Congress created the DE classification in 1993 to foster more diversity in emerging wireless communications through regulatory incentives available to women, minorities, small businesses and rural telephone companies. The FCC’s DE program was scaled back dramatically after the Supreme Court curtailed federal affirmative-action programs in 1995.

Lynch has steadfastly denied any wrongdoing, saying its relationship to DEs in past auctions was fully disclosed to-and approved by-the FCC.

As such, Gabelli may not be alone in the line of fire. The litigation also could subject the FCC’s auction program to intense scrutiny. Lynch’s attorneys have complained about the FCC’s lack of cooperation in turning over documents. The Justice Department decided it wanted to intervene in the Gabelli case around the time fighting between lawyers for Lynch and FCC attorneys hit fever pitch.

In contrast to allegations that Gabelli profited handsomely from DE licenses won at auction and later sold, Lynch (a Pink Sheet stock) downplayed its spectrum auction business last week in preliminary fourth-quarter results for 2005.

“Over the past 10 years, we have been involved in 19 spectrum auctions conducted by the FCC. Our involvement has been as a venture-capital investor, a service provider, and purchaser of licenses. Many of our efforts have not been successful,” said Lynch. “Over the years, we have had to take write-offs of our investments in spectrum. In fact in 2005 we wrote off our investment in BetaPage Communications L.L.C., who acquired paging licenses in Auction 26. Many of these activities are subject to ongoing False Claims Act litigation.” Lynch’s major holdings include 13 independent telephone companies and two network-affiliated TV stations.

The Justice Department has a slightly different view of the situation. In March filings with the court, Justice asserted that contrary to statements Lynch and others made on FCC applications, the DEs were not small businesses and that none that bid on DE wireless licenses had any written business plan, independent control of finances, or ever offered telecom services. In addition, U.S. government lawyers claim that contrary to FCC rules and regulations regarding de facto control, the DE directors were recruited and organized directly by Gabelli himself. None of the DEs, the Justice Department added, engaged in arms-length negotiations over the terms of the financing offered to them by Gabelli and the Lynch entities.

Justice attorneys also asserted Lynch-affiliated DE bidders did not actually engage in bidding.
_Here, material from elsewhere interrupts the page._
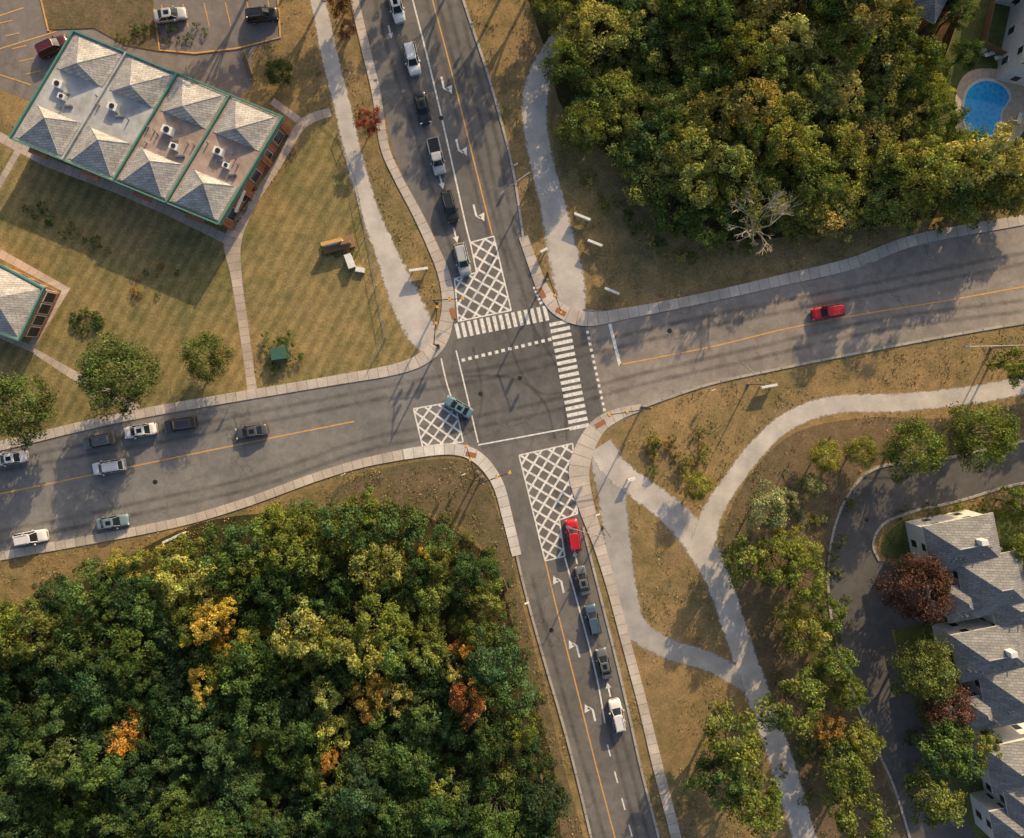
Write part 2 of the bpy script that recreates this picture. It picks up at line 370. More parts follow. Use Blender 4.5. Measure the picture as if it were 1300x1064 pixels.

Justice said one such bidder did not know what spectrum was or what a business could do with a wireless license, and that at least one Lynch entity did not contribute its own equity, but rather used a risk-free loan provided by a business associate of Gabelli.
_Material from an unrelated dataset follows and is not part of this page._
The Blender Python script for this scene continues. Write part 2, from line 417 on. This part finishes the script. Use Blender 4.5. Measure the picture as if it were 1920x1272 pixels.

In its 2003 annual report, Lynch talked about prospects for auctioned wireless licenses-three controlled by minorities-in which it held varying levels of interests. “Operation of these licenses is still in the early stage of development and Lynch Interactive’s ultimate realization depends on how the licenses can be developed and/or liquidated,” Lynch stated. The company said its growth strategy is twofold: successful acquisitions and organic growth.

The Justice Department, which has stood on the sidelines the past five years, said it was obliged to enter the lawsuit after the court ruled Nov. 4 that profits from the sale of wireless licenses by Gabelli and other defendants may only be recovered by the United States, not the original plaintiff, R.C. Taylor III.

Gabelli does not regard the Lynch litigation as a threat to his investment empire, GAMCO Inc. “These developments have no effect on our business operations or our focus on earning a return for our clients,” GAMCO President Doug Jamieson stated previously.